■ Directions ■
Give back, unchanged, the line with "wat_me = np_mesh('river_water', np.stack([WX, WY, WX", the line with "tag(link('river_water', wat_me), 'brown", and every line between them, and no other line.

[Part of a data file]
>>>>>
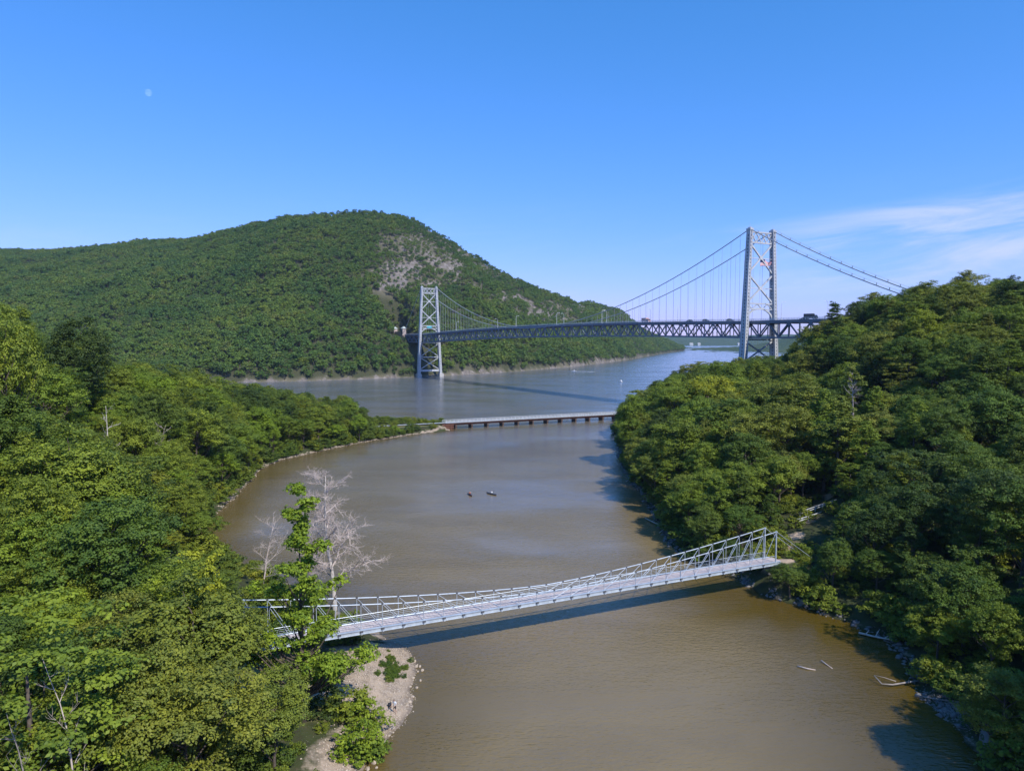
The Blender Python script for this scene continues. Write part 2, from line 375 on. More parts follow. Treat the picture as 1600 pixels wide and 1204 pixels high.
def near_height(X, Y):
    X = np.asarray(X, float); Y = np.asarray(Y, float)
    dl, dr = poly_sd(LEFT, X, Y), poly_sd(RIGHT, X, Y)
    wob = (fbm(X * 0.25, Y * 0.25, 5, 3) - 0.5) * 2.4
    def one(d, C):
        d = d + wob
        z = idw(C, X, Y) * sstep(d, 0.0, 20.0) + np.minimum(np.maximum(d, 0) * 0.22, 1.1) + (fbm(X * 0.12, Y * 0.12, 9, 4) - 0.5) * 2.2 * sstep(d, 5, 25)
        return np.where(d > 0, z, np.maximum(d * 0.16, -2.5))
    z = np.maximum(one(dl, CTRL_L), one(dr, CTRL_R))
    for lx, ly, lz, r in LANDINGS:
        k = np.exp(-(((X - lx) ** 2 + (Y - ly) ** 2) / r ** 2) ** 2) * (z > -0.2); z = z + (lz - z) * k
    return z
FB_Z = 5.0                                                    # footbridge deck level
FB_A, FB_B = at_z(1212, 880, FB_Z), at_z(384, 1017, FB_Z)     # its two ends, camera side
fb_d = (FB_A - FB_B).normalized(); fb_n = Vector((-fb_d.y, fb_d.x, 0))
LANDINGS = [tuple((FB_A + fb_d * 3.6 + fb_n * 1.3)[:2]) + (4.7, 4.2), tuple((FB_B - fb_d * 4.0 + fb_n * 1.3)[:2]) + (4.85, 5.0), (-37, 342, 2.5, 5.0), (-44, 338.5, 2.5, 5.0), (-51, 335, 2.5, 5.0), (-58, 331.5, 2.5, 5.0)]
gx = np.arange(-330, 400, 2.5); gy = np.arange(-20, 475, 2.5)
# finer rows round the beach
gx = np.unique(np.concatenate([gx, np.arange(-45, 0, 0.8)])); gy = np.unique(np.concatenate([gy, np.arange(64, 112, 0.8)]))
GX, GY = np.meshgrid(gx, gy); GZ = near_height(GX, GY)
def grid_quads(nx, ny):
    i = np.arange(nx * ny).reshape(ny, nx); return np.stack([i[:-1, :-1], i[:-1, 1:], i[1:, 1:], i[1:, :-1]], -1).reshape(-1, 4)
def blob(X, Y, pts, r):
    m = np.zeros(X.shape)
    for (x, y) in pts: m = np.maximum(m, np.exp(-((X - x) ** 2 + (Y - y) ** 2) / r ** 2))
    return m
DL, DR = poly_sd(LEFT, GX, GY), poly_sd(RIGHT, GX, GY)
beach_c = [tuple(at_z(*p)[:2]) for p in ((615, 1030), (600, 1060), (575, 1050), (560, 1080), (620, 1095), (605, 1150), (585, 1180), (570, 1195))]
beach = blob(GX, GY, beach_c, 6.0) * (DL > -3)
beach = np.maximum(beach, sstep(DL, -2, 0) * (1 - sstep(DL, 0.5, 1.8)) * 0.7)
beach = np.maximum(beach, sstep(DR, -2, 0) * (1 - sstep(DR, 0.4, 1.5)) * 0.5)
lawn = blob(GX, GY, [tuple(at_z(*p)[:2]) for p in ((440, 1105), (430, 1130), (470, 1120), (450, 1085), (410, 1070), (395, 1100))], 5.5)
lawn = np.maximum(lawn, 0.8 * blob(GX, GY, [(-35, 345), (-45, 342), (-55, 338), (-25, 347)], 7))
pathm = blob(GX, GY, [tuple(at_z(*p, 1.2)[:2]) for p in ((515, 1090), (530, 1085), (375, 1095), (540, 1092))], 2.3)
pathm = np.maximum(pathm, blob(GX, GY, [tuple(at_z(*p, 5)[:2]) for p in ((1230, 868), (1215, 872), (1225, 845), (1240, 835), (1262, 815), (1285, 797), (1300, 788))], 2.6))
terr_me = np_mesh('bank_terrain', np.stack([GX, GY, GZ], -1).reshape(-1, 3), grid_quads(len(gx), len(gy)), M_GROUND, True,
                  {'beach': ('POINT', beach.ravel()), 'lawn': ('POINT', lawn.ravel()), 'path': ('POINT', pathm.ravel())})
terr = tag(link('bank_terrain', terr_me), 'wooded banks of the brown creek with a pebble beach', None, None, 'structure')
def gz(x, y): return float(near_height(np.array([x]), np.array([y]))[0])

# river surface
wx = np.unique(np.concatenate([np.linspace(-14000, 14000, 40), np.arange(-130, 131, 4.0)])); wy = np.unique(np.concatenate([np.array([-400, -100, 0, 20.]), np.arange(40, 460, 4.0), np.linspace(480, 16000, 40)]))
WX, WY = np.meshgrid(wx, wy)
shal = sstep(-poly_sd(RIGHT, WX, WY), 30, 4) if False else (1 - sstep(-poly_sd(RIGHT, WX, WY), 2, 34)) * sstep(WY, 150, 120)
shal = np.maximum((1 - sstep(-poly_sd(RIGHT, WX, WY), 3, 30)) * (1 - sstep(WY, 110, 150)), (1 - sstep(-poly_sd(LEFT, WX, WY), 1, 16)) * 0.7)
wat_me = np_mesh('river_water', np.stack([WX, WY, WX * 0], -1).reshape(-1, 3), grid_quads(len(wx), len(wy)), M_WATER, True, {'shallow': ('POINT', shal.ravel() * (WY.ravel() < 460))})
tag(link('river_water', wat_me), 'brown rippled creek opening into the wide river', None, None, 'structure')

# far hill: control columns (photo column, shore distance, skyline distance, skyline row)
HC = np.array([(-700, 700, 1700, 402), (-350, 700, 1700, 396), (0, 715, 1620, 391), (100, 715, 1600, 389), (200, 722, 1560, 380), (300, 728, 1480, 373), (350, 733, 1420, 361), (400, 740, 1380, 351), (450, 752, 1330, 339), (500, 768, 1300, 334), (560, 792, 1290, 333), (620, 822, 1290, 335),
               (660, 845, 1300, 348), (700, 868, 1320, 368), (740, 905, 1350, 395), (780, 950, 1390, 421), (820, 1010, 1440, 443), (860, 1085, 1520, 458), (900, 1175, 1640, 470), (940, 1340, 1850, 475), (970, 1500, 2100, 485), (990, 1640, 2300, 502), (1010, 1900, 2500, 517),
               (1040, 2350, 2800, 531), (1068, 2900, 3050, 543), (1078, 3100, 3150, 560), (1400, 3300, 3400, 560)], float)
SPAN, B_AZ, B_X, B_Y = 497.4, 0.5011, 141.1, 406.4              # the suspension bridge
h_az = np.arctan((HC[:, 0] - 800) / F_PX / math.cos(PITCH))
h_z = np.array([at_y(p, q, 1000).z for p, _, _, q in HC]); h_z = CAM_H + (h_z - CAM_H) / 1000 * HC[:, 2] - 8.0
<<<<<
>>>>>
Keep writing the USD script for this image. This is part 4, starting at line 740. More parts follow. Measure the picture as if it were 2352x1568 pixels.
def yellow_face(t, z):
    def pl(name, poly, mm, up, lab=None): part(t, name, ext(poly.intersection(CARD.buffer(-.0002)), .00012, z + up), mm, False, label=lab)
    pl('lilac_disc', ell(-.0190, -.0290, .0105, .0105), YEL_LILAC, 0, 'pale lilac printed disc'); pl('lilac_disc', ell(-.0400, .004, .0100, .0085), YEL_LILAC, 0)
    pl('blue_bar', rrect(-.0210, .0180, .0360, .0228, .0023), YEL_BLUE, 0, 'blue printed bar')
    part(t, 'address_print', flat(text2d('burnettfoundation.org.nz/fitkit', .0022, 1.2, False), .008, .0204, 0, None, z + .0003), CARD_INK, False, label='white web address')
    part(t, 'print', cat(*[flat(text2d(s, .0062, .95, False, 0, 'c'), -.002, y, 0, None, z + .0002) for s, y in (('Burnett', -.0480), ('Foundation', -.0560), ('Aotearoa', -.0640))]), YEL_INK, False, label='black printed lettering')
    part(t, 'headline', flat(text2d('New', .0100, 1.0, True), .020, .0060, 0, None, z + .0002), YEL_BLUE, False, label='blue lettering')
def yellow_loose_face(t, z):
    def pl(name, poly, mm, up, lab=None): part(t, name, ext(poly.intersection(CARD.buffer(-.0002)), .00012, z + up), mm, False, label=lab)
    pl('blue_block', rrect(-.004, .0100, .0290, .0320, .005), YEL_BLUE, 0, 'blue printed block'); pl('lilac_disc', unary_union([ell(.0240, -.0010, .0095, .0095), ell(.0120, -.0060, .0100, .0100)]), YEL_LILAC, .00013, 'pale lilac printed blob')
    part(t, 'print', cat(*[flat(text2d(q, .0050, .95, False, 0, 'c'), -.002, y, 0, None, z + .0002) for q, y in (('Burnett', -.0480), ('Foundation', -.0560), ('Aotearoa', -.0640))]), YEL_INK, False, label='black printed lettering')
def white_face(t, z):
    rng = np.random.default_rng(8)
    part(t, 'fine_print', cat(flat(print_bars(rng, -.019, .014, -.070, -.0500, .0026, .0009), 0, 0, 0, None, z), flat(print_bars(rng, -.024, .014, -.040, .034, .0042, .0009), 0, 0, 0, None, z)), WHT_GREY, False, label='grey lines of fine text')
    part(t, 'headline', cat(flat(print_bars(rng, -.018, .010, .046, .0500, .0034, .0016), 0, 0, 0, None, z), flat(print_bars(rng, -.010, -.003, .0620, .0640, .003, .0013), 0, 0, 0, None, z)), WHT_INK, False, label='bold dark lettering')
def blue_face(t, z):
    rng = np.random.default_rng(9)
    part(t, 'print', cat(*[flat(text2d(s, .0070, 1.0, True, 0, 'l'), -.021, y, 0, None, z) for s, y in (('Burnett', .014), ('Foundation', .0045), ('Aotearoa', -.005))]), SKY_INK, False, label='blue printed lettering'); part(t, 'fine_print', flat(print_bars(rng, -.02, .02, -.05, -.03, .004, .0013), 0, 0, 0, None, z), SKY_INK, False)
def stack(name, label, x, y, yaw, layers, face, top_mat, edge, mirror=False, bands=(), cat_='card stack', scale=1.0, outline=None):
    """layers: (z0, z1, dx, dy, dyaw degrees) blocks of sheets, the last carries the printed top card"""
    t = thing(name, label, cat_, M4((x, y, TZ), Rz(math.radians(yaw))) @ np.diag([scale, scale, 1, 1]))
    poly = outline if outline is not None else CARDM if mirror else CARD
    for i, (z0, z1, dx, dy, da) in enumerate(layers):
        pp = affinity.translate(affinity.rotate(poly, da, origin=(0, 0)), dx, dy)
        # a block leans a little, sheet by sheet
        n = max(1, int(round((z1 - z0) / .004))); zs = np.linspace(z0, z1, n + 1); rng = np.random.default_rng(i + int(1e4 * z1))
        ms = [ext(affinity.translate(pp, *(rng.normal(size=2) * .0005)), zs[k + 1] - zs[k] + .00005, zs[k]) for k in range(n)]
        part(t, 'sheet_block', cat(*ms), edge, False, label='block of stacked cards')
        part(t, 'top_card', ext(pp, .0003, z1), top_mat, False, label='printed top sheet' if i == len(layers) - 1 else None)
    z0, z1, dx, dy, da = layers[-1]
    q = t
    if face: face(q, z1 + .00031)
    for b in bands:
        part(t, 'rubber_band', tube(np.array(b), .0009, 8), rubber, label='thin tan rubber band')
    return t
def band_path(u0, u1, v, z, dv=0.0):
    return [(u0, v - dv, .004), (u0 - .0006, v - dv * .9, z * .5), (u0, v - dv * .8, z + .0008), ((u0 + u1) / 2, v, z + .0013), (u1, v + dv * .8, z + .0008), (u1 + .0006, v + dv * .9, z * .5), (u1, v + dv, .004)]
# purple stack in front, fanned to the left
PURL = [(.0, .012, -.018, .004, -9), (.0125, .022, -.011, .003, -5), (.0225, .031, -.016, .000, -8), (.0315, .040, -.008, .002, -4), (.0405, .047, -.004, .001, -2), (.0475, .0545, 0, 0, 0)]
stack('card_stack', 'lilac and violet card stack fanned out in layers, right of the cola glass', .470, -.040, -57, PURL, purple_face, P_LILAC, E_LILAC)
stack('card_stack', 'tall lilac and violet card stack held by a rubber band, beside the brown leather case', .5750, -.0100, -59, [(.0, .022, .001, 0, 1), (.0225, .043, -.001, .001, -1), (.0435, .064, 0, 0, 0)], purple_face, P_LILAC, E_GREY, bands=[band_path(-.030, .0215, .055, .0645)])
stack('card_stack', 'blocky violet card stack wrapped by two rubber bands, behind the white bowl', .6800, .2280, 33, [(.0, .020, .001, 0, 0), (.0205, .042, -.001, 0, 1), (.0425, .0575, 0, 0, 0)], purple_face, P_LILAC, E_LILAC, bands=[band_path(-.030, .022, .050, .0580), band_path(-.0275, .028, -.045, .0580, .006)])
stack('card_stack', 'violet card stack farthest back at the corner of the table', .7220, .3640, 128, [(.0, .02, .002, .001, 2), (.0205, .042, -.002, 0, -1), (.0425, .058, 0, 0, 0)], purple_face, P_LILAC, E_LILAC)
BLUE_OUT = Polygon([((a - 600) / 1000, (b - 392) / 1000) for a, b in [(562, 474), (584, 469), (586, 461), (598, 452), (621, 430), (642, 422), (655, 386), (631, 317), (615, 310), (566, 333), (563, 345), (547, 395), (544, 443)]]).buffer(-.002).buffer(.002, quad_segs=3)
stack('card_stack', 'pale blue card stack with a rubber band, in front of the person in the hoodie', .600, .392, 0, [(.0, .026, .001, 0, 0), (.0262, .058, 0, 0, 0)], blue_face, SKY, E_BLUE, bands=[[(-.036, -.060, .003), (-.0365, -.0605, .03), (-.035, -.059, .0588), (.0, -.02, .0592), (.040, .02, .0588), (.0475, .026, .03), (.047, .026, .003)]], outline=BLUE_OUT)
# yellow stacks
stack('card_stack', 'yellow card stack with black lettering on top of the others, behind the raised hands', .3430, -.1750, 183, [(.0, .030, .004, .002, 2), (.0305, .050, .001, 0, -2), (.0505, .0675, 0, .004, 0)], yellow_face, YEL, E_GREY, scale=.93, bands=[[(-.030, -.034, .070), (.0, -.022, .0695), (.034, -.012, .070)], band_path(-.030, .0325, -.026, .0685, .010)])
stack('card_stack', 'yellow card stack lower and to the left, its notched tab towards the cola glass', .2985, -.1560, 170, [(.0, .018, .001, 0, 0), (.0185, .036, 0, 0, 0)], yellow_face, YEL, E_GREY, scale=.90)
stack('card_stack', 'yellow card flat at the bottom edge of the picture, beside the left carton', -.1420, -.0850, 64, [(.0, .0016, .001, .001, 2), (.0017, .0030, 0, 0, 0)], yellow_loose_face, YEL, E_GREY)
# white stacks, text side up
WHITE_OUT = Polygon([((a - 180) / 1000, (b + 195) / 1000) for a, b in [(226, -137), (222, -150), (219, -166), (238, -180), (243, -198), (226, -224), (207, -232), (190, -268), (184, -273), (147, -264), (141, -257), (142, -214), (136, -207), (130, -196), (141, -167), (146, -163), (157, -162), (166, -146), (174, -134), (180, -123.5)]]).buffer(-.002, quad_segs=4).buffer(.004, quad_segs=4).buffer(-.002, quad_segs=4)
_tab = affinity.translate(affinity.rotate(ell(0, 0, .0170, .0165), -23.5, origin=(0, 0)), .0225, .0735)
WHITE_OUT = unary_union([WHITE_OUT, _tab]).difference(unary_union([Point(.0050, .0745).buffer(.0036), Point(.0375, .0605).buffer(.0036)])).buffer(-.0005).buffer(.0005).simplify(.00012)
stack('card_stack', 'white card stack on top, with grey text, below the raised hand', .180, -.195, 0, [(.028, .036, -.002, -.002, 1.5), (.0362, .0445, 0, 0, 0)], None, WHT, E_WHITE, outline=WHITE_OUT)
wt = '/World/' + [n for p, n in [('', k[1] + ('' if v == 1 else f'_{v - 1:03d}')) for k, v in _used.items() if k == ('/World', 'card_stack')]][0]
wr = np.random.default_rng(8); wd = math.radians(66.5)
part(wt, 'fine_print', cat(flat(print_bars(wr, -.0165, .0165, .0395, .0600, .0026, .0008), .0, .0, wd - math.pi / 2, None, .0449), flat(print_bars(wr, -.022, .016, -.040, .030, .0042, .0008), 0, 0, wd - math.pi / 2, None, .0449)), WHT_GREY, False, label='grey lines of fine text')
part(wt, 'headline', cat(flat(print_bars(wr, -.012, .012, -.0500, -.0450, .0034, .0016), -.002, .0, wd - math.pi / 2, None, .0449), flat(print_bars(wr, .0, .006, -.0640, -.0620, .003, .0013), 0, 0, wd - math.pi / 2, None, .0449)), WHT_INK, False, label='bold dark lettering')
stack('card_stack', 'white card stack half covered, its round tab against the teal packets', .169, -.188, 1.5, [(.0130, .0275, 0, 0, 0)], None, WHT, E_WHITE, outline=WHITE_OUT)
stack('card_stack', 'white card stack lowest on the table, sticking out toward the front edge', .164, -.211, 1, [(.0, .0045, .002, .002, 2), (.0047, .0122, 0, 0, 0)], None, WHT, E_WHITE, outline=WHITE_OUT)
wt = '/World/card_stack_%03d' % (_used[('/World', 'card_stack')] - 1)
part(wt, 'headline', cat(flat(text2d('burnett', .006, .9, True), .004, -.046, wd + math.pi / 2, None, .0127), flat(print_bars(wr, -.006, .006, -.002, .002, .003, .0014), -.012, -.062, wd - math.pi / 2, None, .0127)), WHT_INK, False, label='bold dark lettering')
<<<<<
■ Result for this exercise ■
wat_me = np_mesh('river_water', np.stack([WX, WY, WX * 0], -1).reshape(-1, 3), grid_quads(len(wx), len(wy)), M_WATER, True, {'shallow': ('POINT', shal.ravel() * (WY.ravel() < 460))})
tag(link('river_water', wat_me), 'brown rippled creek opening into the wide river', None, None, 'structure')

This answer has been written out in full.